In conclusion, most of the diamagnetic oxides have a potential to cause magnetic alignment, with the exception of cubic crystals and amorphous materials. The underlying reason for this is that the resultant Δ_χ may be enhanced considerably by increases in the concentration of paramagnetic ions. Δ_χ increases even more with decreasing temperature.

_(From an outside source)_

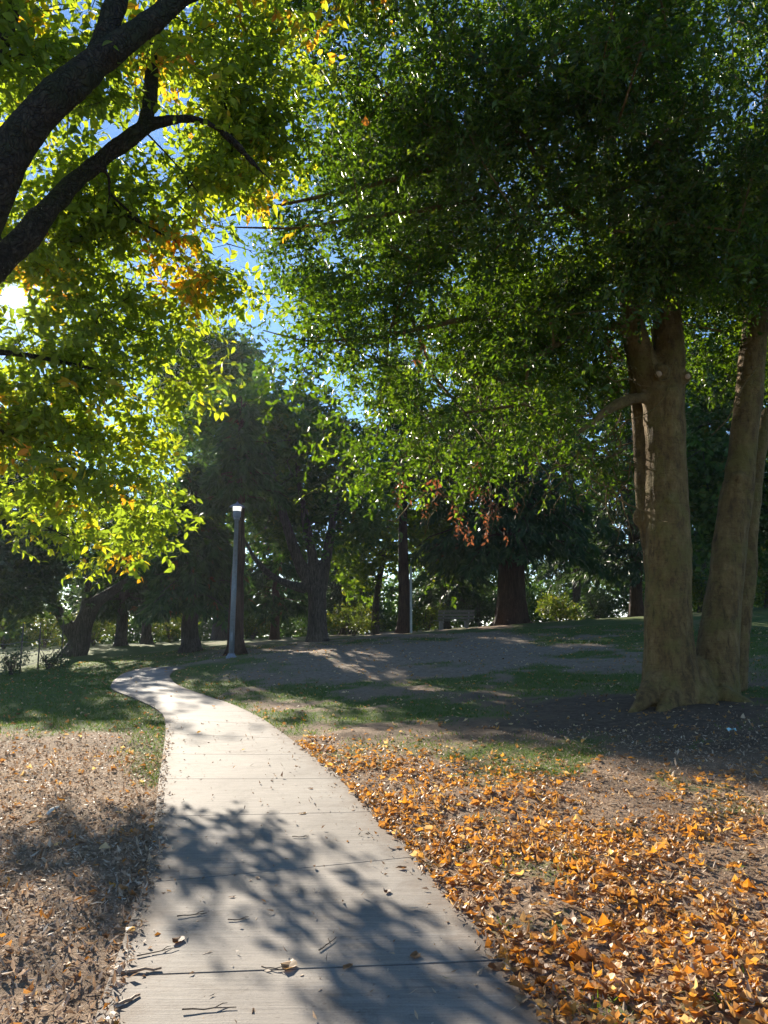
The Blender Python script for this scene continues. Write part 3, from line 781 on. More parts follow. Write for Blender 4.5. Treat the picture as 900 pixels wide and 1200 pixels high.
# ------------------------------------------------------------------ the old forked evergreen on the right
def build_holly():
    r = np.random.default_rng(77)
    base = at(805, 815, 12.5); base[2] = float(ground(base[0], base[1]))
    root = empty('evergreen_tree', base, 'large glossy dark evergreen with two smooth tan trunks from one base, right of the path', 'tree')
    lines = [
        [(786, 836, 12.45, .56), (786, 805, 12.5, .45), (784, 760, 12.5, .385), (783, 700, 12.5, .36), (783, 640, 12.5, .345), (781, 570, 12.5, .325), (780, 500, 12.5, .315), (777, 460, 12.5, .33)],
        [(772, 470, 12.5, .26), (757, 435, 12.45, .225), (744, 390, 12.4, .19), (736, 340, 12.3, .17), (726, 270, 12.2, .15), (716, 180, 12.2, .12), (700, 60, 12.3, .09)],
        [(782, 470, 12.5, .28), (784, 420, 12.5, .265), (782, 375, 12.55, .235), (777, 335, 12.6, .21), (775, 260, 12.7, .18), (782, 140, 12.8, .14), (795, 20, 12.9, .1)],
        [(838, 832, 12.7, 0.435), (838, 790, 12.75, 0.352), (843, 740, 12.8, 0.306), (850, 680, 12.85, 0.281), (859, 610, 12.9, 0.259), (869, 540, 12.95, 0.243), (877, 470, 13.0, 0.231), (883, 400, 13.05, 0.214), (890, 320, 13.1, 0.184), (899, 200, 13.2, 0.142), (905, 60, 13.3, 0.100)],
        [(852, 826, 13.3, .30), (862, 760, 13.3, .22), (872, 690, 13.35, .18), (879, 620, 13.4, .15), (886, 560, 13.6, .12), (900, 480, 13.9, .10)],
        [(768, 690, 12.75, .15), (758, 620, 12.75, .14), (753, 560, 12.8, .125), (750, 500, 12.85, .12), (744, 440, 12.95, .10), (730, 370, 13.1, .08)],
        [(754, 466, 12.4, .10), (735, 468, 12.2, .085), (712, 480, 12.0, .07), (692, 496, 11.8, .055), (672, 512, 11.6, .04)],
        [(770, 345, 12.5, .10), (745, 318, 12.0, .075), (715, 285, 11.5, .06), (680, 255, 11.0, .05), (655, 235, 10.7, .045), (640, 200, 10.4, .035)],
        [(736, 385, 12.4, .09), (700, 380, 12.0, .06), (660, 400, 11.6, .05), (610, 430, 11.2, .04)],
        # roots
        [(772, 800, 12.3, .22), (755, 820, 12.0, .13), (738, 838, 11.7, .06)], [(786, 815, 12.15, .2), (778, 838, 11.75, .10), (765, 850, 11.5, .05)],
        [(845, 815, 12.4, .2), (868, 826, 12.1, .12), (900, 834, 11.9, .08), (935, 845, 11.7, .04)], [(825, 818, 12.3, .2), (832, 842, 11.85, .10), (840, 852, 11.6, .05)],
        [(800, 820, 12.2, .2), (806, 843, 11.8, .1), (812, 852, 11.6, .05)],
    ]
    W = [resample(pxline(l), .16) for l in lines]
    balls = [(at(775, 437, 12.22), .15), (at(803, 442, 12.35), .11), (at(809, 815, 12.55), .42), (at(783, 585, 12.2), .07), (at(755, 607, 12.75), .19), (at(866, 560, 12.75), .12), (at(812, 790, 12.6), .30)]
    tm = fuse('trunk', [(w[:, :3], w[:, 3]) for w in W], balls, B_holly, .028, 3, .014, 5.5, 3, .035)
    obj('trunk', tm, root, base)
    cut = plain('cut_wood', (.42, .27, .17), .8)
    for (px, py, Yd, rr) in ((772, 438, 12.07, .05), (806, 441, 12.26, .045)):
        b = MB(); c = at(px, py, Yd); b.tube(np.array([c+[0, .05, 0], c+[0, .0, 0], c+[0, -.012, 0]]), [rr, rr, rr*.85], 12)
        obj('pruning_scar', b.mesh('pruning_scar', [cut]), root, base)
    def E(px, py, Yd, rx, ry, rz): return (*at(px, py, Yd), rx, ry, rz)
    ells = [(4.8, 13.5, 10.2, 5.6, 4.2, 4.6), (3.2, 13.0, 8.2, 4.2, 3.2, 2.8),
            E(430, 455, 11.2, 1.05, 1.6, 1.25), E(455, 520, 11.2, .9, 1.4, .85), E(405, 375, 11.2, 1.05, 1.6, 1.0), E(330, 225, 10.6, .8, 1.2, .6), E(350, 300, 11, .7, 1.2, .6), E(290, 300, 11.5, .4, .6, .25), E(530, 500, 11.6, 1.3, 1.8, 1.05), E(620, 520, 12.2, 1.3, 1.8, .95), E(690, 500, 13.6, 1.2, 1.6, 1.1),
            E(560, 400, 11.4, 2.0, 2.4, 1.4), E(430, 260, 10.8, 1.5, 2.2, 1.6), E(460, 90, 10.8, 1.6, 2.4, 1.8), E(400, 20, 10.8, 1.0, 2.0, 1.4), E(600, 230, 10.6, 2.0, 2.2, 1.8),
            E(790, 170, 9.6, 2.0, 1.8, 1.55), E(900, 240, 9.8, 1.5, 1.8, 1.2), E(690, 100, 9.4, 1.8, 2, 1.6), E(860, 40, 9.2, 1.8, 2, 1.5), E(560, 60, 9.8, 1.6, 2, 1.6), E(640, 420, 13.8, 1.8, 1.5, 1.3),
            E(760, 290, 10.8, 1.4, 1.0, .75), E(850, 305, 10.8, 1.2, 1.0, .6), E(715, 318, 11.2, .9, 1.0, .45), E(800, 235, 10.4, 1.6, 1.2, .8), E(900, 330, 11.2, 1.0, 1.0, .7), E(840, 300, 14.5, 2.0, 1.6, 1.6)]
    seeds = np.concatenate([w[::3, :3] for w in W[1:9]])
    seeds = seeds[seeds[:, 2] > 3.6]
    att = in_ells(ells, 680, r, .25)
    tubes, nodes, ends = grow(seeds, att, r, .5, .13, -.05, .009, 2.3, .08)
    # twiggy dead wood under the crown and long bare shoots against the trunks
    for pts in [[(752, 335, 12.1, .012), (765, 390, 11.9, .011), (762, 425, 11.85, .01), (775, 452, 11.85, .009), (788, 440, 11.9, .008), (790, 400, 12.0, .006)],
                [(788, 440, 11.9, .009), (778, 470, 11.9, .009), (755, 488, 11.9, .008), (720, 495, 11.9, .007)],
                [(893, 423, 12.5, .014), (868, 455, 12.4, .012), (855, 490, 12.4, .01), (834, 510, 12.4, .007)],
                [(845, 388, 12.0, .02), (820, 383, 11.9, .012), (795, 378, 11.8, .008)], [(655, 235, 10.7, .03), (690, 210, 10.5, .02), (720, 180, 10.3, .012)],
                [(600, 170, 11.4, .05), (520, 195, 11, .042), (437, 217, 10.6, .034), (350, 236, 10.3, .024), (242, 258, 10, .009)], [(580, 230, 11.2, .045), (500, 246, 10.8, .036), (430, 254, 10.4, .03), (350, 268, 10.2, .02), (258, 266, 10, .008)],
                [(560, 370, 11.6, .045), (480, 388, 11.2, .032), (418, 397, 11, .024), (360, 401, 10.8, .016), (308, 387, 10.6, .007)]]:
        w = resample(pxline(pts), .12); tubes.append((w[:, :3], w[:, 3]))
    for _ in range(150):
        p = at(r.uniform(480, 740), r.uniform(430, 580), r.uniform(11.6, 14)); q = p+np.array([r.normal(0, .4), r.normal(0, .4), -r.uniform(.1, .8)])
        s = np.linspace(0, 1, 6)[:, None]; P = p*(1-s)+q*s+r.normal(0, .04, (6, 3)); tubes.append((P, np.linspace(.012, .004, 6)))
    # leaf sprays
    nS = 28000
    cen = np.concatenate([ends[r.integers(0, len(ends), int(nS*.78))]+r.normal(0, 1, (int(nS*.78), 3))*np.array([.30, .30, .20]),
                          nodes[r.integers(0, len(nodes), int(nS*.12))]+r.normal(0, .3, (int(nS*.12), 3)), in_ells(ells, nS-int(nS*.78)-int(nS*.12), r, .45)])
    px, py = proj(cen)
    keep = (cen[:, 2] > 3.35) & ~((px > 722) & (py > 352+25*np.sin(px*.11)) & (cen[:, 1] < 12.9)) & ~((py > 590) & (px > 600))
    gaps = fbm(cen*.9, 41, 3); keep &= gaps > .29
    for py_ in (490, 515, 540, 565):                      # the gap the low sun comes through to the trunk
        q = cen-at(762, py_, 12.35); t_ = q@SUN; keep &= ~((t_ > 0) & (np.linalg.norm(q-t_[:, None]*SUN, axis=1) < .16))
    cen = cen[keep]; n = len(cen)
    ctr = np.array([4, 12.8, 8.0]); outv = unit(cen-ctr)
    Ax = unit(outv*.7+r.normal(0, .6, (n, 3))+np.array([0, 0, -.1])); ls = r.uniform(.22, .5, n); m = 11
    P, D, Nn, LL, WW = sprays(cen, Ax, ls, m, r, .108, .46, .15, .9, .8, .5)
    tint = np.clip(r.beta(2, 2.6, n)[:, None]+r.normal(0, .15, (n, m)), 0, 1).ravel()
    lit = np.zeros(len(P), bool)
    for py_ in range(480, 575, 12):
        q = P-at(764, py_, 12.3); t_ = q@SUN; lit |= (t_ > -.1) & (np.linalg.norm(q-t_[:, None]*SUN, axis=1) < .17)
    k = ~lit; P, D, Nn, LL, WW, tint = P[k], D[k], Nn[k], LL[k], WW[k], tint[k]
    me = leaves_mesh('crown', [(P, D, Nn, LL, WW, r.normal(.35, .2, len(P)), r.normal(-.1, .15, len(P)), 'fold', tint, 0)], [M_holly])
    obj('crown', me, root, base)
    twE = cen+Ax*ls[:, None]
    obj('branches', tubes_mesh('branches', tubes, [B_holly], 7, (cen, twE, .0035)), root, base)
    # dead brown sprigs
    O = []
    for px, py, Yd in [(465, 575, 10.9), (472, 560, 10.8), (505, 588, 11), (512, 560, 11), (530, 590, 11.1), (557, 545, 11.2), (556, 565, 11.2), (575, 570, 11.3), (585, 590, 11.3), (598, 582, 11.4), (570, 595, 11.3), (540, 612, 11.3), (548, 615, 11.3), (580, 615, 11.4), (710, 395, 11.6), (716, 402, 11.6), (470, 385, 10.5), (490, 410, 10.6)]:
        for _ in range(3): O.append(at(px+r.normal(0, 4), py+r.normal(0, 5), Yd))
    O = np.array(O); P, D, Nn, LL, WW = sprays(O, unit(np.array([0, 0, -1.0])+r.normal(0, .3, O.shape)), np.full(len(O), .2), 6, r, .085, .42, .5)
    o = obj('dead_leaves', leaves_mesh('dead_leaves', [(P, D, Nn, LL, WW, .5, .2, 'fold', r.uniform(0, 1, len(P)), 0)], [M_dead]), root, base)
    o['label'] = 'withered red-brown sprigs hanging in the lower crown'
build_holly()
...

5. Conditions Required to Reproduce Dust Alignment in Planetary Formation Region

The values of χ_PARA, (Δ_χ)_PARA and B_s observed for ortho-pyroxene are comparable to those of the biotite mentioned above. Consequently, B_s is expected to be considerably reduced in the low-temperature region below T = 100 K, which is now in progress for ortho-pyroxene. Precise measurements of both Δ_χ and B_s are required in the low-temperature region for ortho-pyroxene as well as for other dust minerals. These results may provide quantitative information that can be used to assess whether dust alignment in planetary formation region is caused by a simple Langevin process or not.

The magnetic field is known to be a major factor that controls the evolution of stars and planets. For example, reconnection of magnetic field associated with the protoplanetary disk was recently proposed to be a heat source that produces high-temperature condensates of primitive meteorites (Shu et al., 1997). In order to assess this hypothesis on planetary evolution, it is necessary to carry out high-spatial-resolution polarimetery mapping (about 1 AU). Near infrared (Lucas et al., 2004) and sub-millimeter (Tamura et al., 1999) imaging polarimetry was recently reported for YSO regions as well as for massive young objects (Momose et al., 2001). Spatial resolutions in these observations were about 100 AU although the data indicate that partial magnetic alignment of dust particles does take place in these systems. It is expected that polarimetry surveys with high-spatial resolution will be realized by forthcoming projects such as that of the Akatama Long Mand Association (ALMA).

It is necessary to reproduce the temperature conditions of planetary formation regions, which range between 400 K and 50 K; the setup shown in Fig. 1 is a step towards realizing alignment in a temperature range between T = 200 K and 50 K. In addition, our apparatus is capable of performing magnetic alignment in a reduced temperature condition down to T = 10 K, which is comparable to that of the molecular cloud. The experiment was possible because He gas is a unique medium that can disperse micron-sized particles and remain in the liquid state above T = 4.2 K. At the present time, measurements are only possible at temperatures above 160 K for silicate grains since liquid ethanol is used as a dispersing medium. As mentioned before, it is essential to know the geometrical relationships between B and P for determining the field direction from polarimetry data. This relationship differs considerably depending on the alignment model used. The apparatus shown in Fig. 1 is capable of examining the relationship between P and the direction of the crystalline axes of mineral grains, which is not clearly understood in the dense region.